生成AIで懸念視されるCO2排出増 注目の新評価軸「スコープ4」とは?:AI×社会の交差点(2/3 ページ)
「将来削減され得る」CO2排出量に着目する動きが広がっている。
排出されたCO2を、いかに減らすかに重点が置かれている現在
現在は、企業活動によって発生したCO2排出量を測り、それをいかに減らしていくかというアプローチが主流だ。しかし、それでは事業の規模が拡大した時にCO2排出量は増えてしまうことになる。CO2排出量が増加すれば、企業の理念や事業戦略に対する投資家からの評価に悪影響を与えかねない。
電気自動車(EV)を製造・販売する企業を例に考えてみよう。EVの販売が増え、生産が増えたとする。原材料の調達先などで製造時に化石燃料が使用される場合、CO2排出量が増加する。しかし、ユーザーがガソリン車の代わりにEVを利用することで、CO2排出が減り、将来的に社会全体のCO2排出量削減に寄与する可能性が高い。
しかし、温暖化ガス(GHG)排出量を算定するための国際的な基準である「GHGプロトコル」で報告が求められているのは、現在のところ、“実際に”排出されるGHGの量だけだ。つまり、“将来”ユーザーがガソリン車を利用する代わりにEVを利用することで生まれるCO2排出の削減効果は含まれない。この企業のサステナビリティレポートではCO2排出量が増加したことを記載することになり、場合によっては事業が環境負荷の増大につながっているとみなされ、投資家をはじめとしたステークホルダーからの評価が下がってしまう可能性もある。
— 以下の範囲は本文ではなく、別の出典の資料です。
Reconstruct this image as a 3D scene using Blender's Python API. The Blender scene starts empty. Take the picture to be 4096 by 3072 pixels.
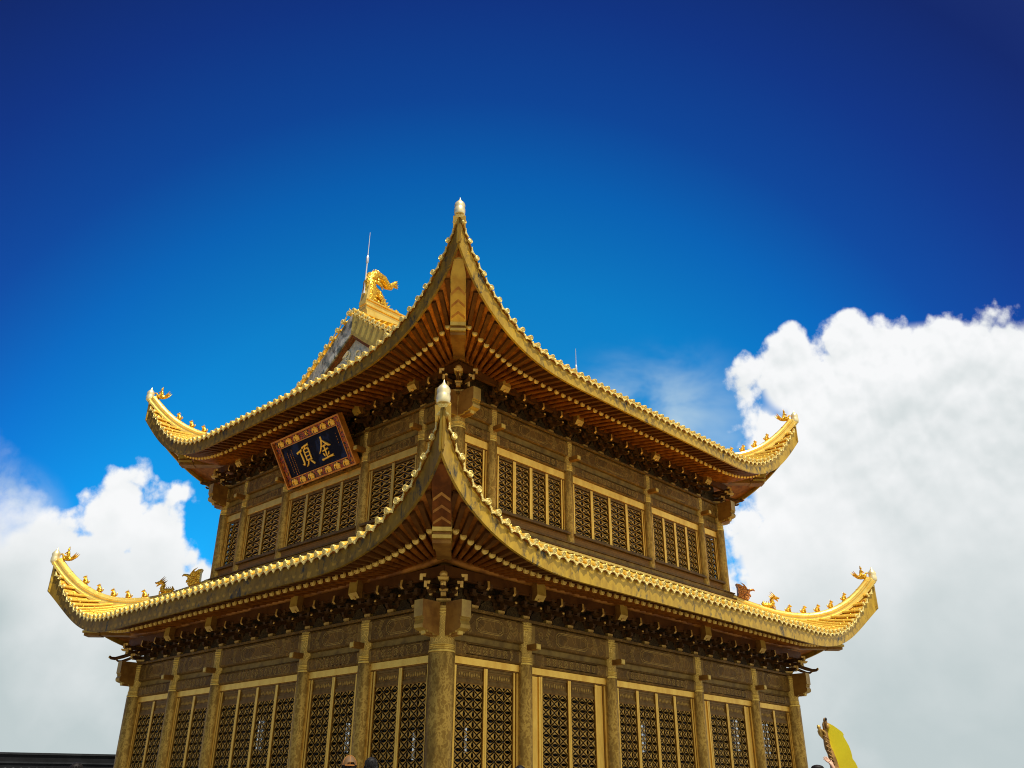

そのため、現在の手法では環境負荷低減に向けた企業の“貢献”を十分に評価できない場合がある。社会の脱炭素化に寄与する事業を展開しているのに、CO2排出量自体は増加しているように見えてしまい、企業のサステナビリティへの姿勢が問われかねないというジレンマが発生する。
生成AIに関しても同様のことが起きている。生成AIに起因するCO2排出量の増加を抑えるために、メガクラウドベンダーを含むIT事業者は、再生可能エネルギーの利用やハードウェアの冷却効率の向上などに取り組んでいる。
こうした努力は、持続可能な社会の実現に向けて企業が初めに行うべきことである。しかし、交通量を基に信号のスケジュールを調整して都市のCO2排出量削減を目指す交通最適化システムなど、AIを用いたアプリケーション自体がCO2削減の解決策ともなり得る。
CO2排出量を測り、それをいかに減らすかという取り組みだけを見る現在の評価基準では、不足感があることは確かだ。